Mais c'est la dure loi de la vie. Il y a ceux qui se mettent en avant et ceux qui travaillent dans l'ombre , ça a toujours été le cas. J'ai retrouvé nombre de fois dans les réunions de Génération Précaire des comportement évoqués par les sociologues de genre. Des hommes qui dirigent la parole, des femmes qui veulent garder l'anonymat (moi-même ici présente), des femmes pour qui tout doit être parfaitement préparé pour qu'on n'ose même évoquer un sujet et des hommes que l'approximation ne dérange pas du tout, qui n'ont aucune honte à envoyer un communiqué de presse rédigé en 10 minutes. Nous avions besoin des deux, je ne suis pas en train de rejeter une attitude plutôt qu'une autre. Ce que je rejette, c'est la disparition de certains aspects dans ce que je reçois aujourd'hui dans le journal télévisé. L'image des stagiaires masqués de blanc était trop belle pour qu'on ne la réutilise pas pour présenter le collectif Jeudi noir. Soit. Quelques-uns du collectif jeudi noir ont aussi fait partie et font encore partie du collectif Génération Précaire. Soit. Mais on oublie que la mise en scène -qui a tant plu lorsque le collectif Génération Précaire a attiré l'attention des journalistes- était parfois violamment rejetée par ceux qu'on présente aujourd'hui comme les initiateurs du mouvement.

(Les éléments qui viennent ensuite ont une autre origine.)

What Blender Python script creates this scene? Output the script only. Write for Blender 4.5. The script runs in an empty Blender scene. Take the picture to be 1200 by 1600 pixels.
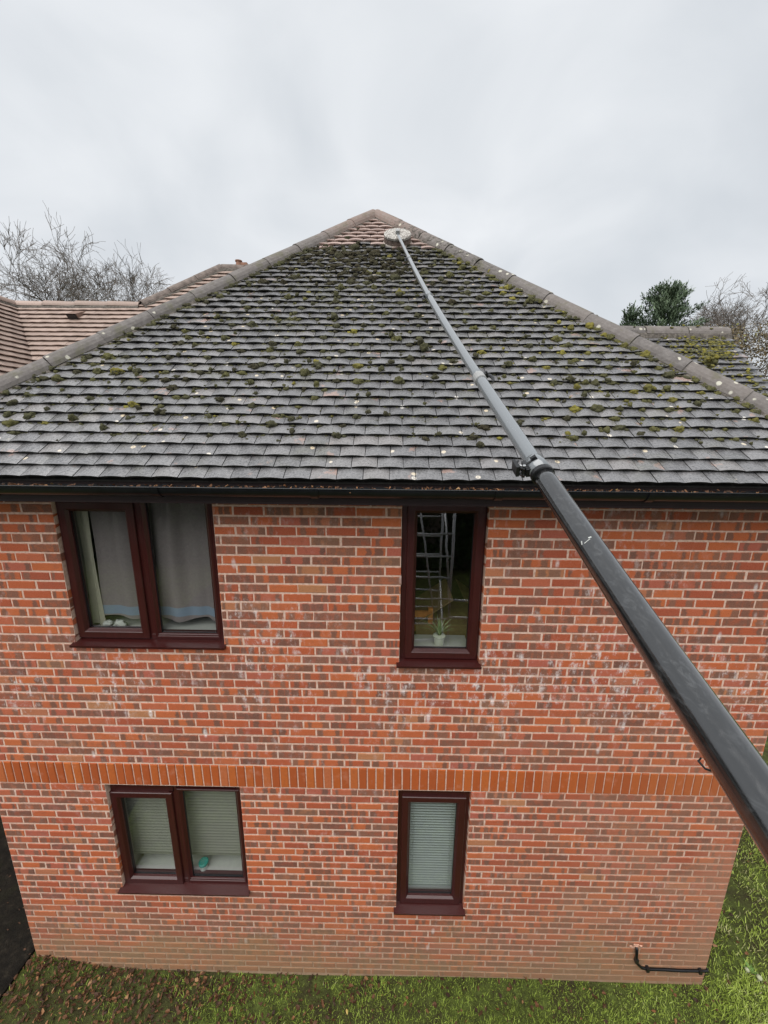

Lionel et Julien n'auraient pas eu accès aux médias sans les idées jugées loufoques de Cathy, le coup de gueule de Cathy ne serait pas arrivé devant le parlement sans l'audace de julien et le pragmatisme de lionel. Soit. Les trois n'auraient pas fait grand chose sans la partcipation, le soutien, l'enthousiasme, la rage, de tous les autres.
C'est pourtant pas compliqué! Un collectif, c'est un collectif.
Et ce n'est pas parce qu'on retrouve des gueules qu'on a déjà vues dans un collectif Jeudi noir qu'il faut croire que Jeudi noir c'est Génération Précaire.
RAaaaah, cette soupe médiatique est de plus en plus écoeurante.